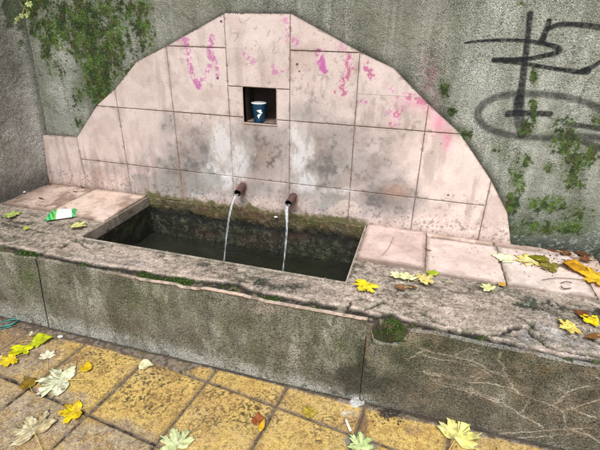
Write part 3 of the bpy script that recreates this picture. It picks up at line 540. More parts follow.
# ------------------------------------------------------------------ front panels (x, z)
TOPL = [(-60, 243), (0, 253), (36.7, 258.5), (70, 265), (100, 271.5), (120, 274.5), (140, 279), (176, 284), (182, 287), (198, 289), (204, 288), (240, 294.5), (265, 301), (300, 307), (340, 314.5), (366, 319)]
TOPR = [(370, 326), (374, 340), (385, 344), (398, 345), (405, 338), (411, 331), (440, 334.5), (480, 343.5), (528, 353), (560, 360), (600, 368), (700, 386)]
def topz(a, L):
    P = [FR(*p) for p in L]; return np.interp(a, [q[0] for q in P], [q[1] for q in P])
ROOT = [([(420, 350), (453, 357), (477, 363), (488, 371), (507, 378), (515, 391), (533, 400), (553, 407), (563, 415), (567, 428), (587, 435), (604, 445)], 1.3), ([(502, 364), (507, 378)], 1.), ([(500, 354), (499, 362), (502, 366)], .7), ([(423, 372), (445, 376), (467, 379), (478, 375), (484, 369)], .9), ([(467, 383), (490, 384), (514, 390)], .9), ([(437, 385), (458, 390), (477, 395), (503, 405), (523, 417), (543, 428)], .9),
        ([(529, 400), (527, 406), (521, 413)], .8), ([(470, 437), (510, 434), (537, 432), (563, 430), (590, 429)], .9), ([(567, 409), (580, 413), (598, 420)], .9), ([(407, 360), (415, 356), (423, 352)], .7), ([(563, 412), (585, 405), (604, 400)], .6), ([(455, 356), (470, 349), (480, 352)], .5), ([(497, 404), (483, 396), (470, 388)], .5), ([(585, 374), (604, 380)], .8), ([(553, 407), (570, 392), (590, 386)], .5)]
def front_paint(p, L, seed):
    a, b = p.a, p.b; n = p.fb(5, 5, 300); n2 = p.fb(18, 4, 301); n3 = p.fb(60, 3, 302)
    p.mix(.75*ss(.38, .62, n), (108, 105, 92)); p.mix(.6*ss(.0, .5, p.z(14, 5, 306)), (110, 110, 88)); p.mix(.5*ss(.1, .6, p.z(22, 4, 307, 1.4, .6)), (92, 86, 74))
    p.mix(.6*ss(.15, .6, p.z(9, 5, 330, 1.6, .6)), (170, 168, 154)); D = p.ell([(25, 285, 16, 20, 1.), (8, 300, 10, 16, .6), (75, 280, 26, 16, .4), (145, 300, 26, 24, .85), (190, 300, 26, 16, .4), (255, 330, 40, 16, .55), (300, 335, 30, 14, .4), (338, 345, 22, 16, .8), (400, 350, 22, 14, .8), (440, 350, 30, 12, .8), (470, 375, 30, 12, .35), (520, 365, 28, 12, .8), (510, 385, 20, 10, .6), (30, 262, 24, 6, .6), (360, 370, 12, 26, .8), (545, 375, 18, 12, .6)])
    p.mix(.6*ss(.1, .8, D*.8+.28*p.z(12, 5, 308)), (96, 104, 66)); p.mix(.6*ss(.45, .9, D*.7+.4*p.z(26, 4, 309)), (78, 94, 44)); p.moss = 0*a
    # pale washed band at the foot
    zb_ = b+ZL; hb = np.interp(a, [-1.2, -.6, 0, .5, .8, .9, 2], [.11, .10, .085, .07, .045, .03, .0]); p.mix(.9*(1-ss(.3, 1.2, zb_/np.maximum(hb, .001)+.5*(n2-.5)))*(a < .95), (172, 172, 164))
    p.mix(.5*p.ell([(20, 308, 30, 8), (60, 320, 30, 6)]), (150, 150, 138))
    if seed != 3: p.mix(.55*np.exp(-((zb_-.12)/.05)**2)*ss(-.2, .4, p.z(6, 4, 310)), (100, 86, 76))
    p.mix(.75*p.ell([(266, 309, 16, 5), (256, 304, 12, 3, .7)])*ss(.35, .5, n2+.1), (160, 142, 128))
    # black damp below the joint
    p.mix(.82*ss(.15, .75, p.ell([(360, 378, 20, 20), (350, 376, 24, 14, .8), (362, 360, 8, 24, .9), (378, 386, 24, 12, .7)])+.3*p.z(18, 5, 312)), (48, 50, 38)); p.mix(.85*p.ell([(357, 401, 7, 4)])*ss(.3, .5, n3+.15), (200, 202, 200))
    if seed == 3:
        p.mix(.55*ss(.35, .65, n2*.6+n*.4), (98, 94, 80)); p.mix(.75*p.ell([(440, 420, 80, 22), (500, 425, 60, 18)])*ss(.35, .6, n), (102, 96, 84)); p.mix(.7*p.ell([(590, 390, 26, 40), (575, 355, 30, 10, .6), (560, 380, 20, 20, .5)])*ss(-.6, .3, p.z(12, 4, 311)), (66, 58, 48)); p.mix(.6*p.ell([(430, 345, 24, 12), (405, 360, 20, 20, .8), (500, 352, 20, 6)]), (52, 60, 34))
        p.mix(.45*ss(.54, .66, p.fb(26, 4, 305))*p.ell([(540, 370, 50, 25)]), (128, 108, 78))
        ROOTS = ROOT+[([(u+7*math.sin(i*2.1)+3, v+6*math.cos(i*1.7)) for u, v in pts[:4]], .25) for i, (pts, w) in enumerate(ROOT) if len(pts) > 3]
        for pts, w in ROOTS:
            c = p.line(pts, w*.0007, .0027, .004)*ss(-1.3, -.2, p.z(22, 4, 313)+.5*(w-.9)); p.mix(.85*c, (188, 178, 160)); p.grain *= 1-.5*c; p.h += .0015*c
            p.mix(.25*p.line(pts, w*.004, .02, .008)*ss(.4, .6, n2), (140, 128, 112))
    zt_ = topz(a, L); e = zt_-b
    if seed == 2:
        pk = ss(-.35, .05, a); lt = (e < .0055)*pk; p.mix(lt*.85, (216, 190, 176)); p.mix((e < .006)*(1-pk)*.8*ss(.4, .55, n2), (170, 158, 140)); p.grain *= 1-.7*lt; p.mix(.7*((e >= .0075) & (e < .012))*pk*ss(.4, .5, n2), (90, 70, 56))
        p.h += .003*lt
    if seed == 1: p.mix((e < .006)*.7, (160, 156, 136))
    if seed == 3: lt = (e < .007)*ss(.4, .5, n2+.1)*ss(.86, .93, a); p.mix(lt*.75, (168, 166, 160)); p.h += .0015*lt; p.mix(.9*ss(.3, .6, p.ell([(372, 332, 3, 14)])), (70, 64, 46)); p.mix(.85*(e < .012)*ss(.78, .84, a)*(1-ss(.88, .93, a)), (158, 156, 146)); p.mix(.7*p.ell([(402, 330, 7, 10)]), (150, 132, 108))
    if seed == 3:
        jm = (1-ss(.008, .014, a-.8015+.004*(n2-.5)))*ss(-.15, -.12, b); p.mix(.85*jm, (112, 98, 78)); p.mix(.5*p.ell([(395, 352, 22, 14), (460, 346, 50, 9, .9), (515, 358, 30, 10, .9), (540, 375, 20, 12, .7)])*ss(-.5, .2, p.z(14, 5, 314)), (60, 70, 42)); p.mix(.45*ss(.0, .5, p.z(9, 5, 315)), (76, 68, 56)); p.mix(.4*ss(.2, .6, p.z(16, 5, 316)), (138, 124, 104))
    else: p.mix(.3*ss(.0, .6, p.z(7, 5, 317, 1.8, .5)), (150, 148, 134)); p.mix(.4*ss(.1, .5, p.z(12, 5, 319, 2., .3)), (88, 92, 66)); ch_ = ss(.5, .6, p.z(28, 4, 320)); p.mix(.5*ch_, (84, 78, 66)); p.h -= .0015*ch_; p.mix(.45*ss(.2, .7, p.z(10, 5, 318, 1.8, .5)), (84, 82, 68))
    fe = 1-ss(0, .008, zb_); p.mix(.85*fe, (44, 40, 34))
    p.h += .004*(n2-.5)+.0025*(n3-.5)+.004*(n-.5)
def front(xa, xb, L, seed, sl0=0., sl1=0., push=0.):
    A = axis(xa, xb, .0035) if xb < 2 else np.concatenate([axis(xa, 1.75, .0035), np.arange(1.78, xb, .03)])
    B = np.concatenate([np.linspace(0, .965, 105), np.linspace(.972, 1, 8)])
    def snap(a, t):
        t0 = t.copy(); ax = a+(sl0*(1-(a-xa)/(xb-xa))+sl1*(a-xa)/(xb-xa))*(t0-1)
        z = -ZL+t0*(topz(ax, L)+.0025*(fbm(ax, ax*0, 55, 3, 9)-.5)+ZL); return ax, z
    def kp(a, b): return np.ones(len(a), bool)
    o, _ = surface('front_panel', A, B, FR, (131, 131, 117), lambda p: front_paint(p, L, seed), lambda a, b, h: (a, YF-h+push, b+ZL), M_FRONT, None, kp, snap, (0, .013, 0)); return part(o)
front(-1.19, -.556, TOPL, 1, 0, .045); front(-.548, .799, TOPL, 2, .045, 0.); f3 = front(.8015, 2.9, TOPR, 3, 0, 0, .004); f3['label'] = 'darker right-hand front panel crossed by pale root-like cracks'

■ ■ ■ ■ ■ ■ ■

Your objective - Every line from the line containing "o, _ = surface('front_panel', A, B, FR, (131, 131, 117), lambda" to the last line of the material above must be repeated exactly, and no other line.

Answer to this problem -
    o, _ = surface('front_panel', A, B, FR, (131, 131, 117), lambda p: front_paint(p, L, seed), lambda a, b, h: (a, YF-h+push, b+ZL), M_FRONT, None, kp, snap, (0, .013, 0)); return part(o)
front(-1.19, -.556, TOPL, 1, 0, .045); front(-.548, .799, TOPL, 2, .045, 0.); f3 = front(.8015, 2.9, TOPR, 3, 0, 0, .004); f3['label'] = 'darker right-hand front panel crossed by pale root-like cracks'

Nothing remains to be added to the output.